Information for apartment buyers in Chile
Understand what post-sale coordination involves, how the process works, and what collective claims can achieve for buyer groups in new buildings.
Why individual claims often stall
When you buy a new apartment in Chile, you receive legal warranty coverage for construction defects. The problem is that developers handle post-sale claims one by one — and individual buyers rarely have the time, documentation, or persistence to push a claim through to resolution.
Meanwhile, your neighbors are experiencing the same filtrations, the same deficient finishes, the same equipment failures. Each one files a separate complaint. Each one gets a different response. The developer manages the process — not the buyers.
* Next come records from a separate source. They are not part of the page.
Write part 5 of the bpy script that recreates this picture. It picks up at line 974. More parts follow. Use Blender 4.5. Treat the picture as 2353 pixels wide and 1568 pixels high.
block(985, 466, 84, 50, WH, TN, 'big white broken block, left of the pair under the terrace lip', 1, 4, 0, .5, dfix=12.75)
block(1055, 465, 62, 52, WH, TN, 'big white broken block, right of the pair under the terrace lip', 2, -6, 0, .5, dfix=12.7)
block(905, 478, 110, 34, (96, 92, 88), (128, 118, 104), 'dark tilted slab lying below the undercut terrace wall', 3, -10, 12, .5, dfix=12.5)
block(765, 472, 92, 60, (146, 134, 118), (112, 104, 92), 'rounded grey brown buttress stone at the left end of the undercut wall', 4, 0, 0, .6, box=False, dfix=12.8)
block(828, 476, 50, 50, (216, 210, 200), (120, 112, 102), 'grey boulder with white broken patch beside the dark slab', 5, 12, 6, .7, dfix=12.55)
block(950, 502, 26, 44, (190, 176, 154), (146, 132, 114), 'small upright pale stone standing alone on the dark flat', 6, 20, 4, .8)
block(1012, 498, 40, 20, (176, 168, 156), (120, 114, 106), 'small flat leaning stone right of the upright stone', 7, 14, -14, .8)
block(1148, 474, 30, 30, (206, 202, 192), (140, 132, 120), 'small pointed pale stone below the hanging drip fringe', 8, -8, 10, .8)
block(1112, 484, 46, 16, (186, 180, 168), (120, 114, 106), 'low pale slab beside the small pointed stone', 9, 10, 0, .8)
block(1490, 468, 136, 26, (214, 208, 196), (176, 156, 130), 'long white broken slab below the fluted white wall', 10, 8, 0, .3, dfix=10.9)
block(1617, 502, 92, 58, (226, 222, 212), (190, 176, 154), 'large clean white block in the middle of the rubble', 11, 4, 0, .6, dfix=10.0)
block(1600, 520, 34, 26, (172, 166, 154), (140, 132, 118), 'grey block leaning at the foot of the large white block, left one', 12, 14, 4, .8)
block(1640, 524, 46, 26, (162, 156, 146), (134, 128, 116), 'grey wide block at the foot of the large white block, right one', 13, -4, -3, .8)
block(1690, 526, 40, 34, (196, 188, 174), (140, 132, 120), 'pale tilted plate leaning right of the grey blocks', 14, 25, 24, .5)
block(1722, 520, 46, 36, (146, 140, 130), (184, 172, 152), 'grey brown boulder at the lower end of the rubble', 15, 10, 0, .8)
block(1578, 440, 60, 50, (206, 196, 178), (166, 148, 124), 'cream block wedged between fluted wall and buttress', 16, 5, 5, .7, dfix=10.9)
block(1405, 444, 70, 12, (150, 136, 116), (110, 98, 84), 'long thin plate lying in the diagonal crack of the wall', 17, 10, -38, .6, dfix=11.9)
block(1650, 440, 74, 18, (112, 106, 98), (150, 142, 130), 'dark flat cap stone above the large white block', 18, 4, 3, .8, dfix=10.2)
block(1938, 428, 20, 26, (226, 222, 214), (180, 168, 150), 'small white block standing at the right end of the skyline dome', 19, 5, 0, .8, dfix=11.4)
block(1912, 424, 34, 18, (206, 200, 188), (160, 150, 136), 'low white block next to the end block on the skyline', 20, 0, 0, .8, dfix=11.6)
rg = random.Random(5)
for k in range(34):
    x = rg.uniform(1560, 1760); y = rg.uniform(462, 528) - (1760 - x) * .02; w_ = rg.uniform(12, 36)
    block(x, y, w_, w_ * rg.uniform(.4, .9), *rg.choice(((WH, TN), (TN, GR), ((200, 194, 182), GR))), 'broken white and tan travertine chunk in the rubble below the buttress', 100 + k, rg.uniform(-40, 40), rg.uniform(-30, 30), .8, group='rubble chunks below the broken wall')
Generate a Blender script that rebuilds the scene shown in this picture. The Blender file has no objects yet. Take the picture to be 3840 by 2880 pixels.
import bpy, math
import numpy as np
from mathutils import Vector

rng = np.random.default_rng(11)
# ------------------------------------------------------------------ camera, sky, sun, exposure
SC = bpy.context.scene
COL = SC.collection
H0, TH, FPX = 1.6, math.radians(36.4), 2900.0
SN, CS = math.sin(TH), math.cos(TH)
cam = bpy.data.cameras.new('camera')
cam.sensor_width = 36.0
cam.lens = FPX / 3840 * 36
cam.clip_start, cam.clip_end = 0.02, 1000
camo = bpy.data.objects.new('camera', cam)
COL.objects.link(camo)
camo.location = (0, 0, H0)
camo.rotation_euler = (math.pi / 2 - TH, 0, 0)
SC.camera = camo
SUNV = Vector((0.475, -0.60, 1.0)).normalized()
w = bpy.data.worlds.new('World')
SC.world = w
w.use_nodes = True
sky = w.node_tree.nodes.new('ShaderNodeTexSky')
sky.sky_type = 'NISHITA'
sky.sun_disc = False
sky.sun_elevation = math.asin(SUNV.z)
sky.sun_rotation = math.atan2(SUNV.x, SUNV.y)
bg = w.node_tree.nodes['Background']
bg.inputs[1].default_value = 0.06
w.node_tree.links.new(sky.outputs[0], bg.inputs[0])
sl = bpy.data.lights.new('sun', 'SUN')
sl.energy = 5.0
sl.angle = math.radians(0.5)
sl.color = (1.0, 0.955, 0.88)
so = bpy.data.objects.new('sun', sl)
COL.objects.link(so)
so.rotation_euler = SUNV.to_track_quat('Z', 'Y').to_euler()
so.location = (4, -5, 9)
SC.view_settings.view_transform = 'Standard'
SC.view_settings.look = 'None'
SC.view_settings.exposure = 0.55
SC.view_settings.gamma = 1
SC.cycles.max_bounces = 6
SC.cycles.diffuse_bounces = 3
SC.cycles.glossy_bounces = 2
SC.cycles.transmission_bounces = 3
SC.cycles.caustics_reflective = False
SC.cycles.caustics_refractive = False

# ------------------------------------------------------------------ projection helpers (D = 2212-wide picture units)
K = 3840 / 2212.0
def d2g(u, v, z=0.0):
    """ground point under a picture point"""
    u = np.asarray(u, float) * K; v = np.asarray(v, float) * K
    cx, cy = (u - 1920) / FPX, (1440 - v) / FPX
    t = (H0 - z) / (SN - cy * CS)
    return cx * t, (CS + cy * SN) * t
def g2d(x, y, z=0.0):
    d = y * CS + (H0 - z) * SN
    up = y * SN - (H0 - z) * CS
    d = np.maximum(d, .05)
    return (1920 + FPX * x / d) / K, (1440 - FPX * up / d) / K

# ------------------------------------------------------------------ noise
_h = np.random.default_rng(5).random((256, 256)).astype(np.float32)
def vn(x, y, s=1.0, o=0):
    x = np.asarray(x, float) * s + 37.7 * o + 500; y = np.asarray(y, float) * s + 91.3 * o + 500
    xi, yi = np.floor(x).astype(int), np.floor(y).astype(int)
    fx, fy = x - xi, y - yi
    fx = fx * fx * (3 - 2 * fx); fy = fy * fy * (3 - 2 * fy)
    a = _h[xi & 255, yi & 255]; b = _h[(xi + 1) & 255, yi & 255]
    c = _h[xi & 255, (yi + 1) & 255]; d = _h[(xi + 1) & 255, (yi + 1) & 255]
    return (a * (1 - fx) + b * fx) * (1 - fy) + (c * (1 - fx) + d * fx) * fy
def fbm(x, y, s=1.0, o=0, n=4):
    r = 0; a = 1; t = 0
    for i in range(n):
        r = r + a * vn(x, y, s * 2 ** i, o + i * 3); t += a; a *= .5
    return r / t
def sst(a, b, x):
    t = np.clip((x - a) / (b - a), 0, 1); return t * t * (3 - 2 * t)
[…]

Collective coordination changes this. When a building group presents a single, unified, documented claim — supported by photographs and organized by unit — it carries institutional weight that individual complaints do not.
What happens when you engage Xedlumo
Initial Assessment
We review the building situation, the nature of the defects, and the number of affected units to understand whether collective coordination is appropriate.
Group Formation
We help identify and connect affected buyers within the building, establishing a shared communication structure and coordinating participation.
Defect Documentation
We guide each participant in documenting their specific issues with photographs, dates, and written descriptions — systematized across all units.
Technical Dossier Preparation
We compile all documentation into a unified technical file, including a structured defect register, photographic evidence, and applicable legal warranty deadlines.
Collective Claim Submission
We present the unified claim to the developer as a group, with a simultaneous copy to SERNAC, ensuring formal registration of the collective complaint.
Follow-Up Coordination
We track the developer's response and coordinate any follow-up documentation or communications needed to advance the claim process.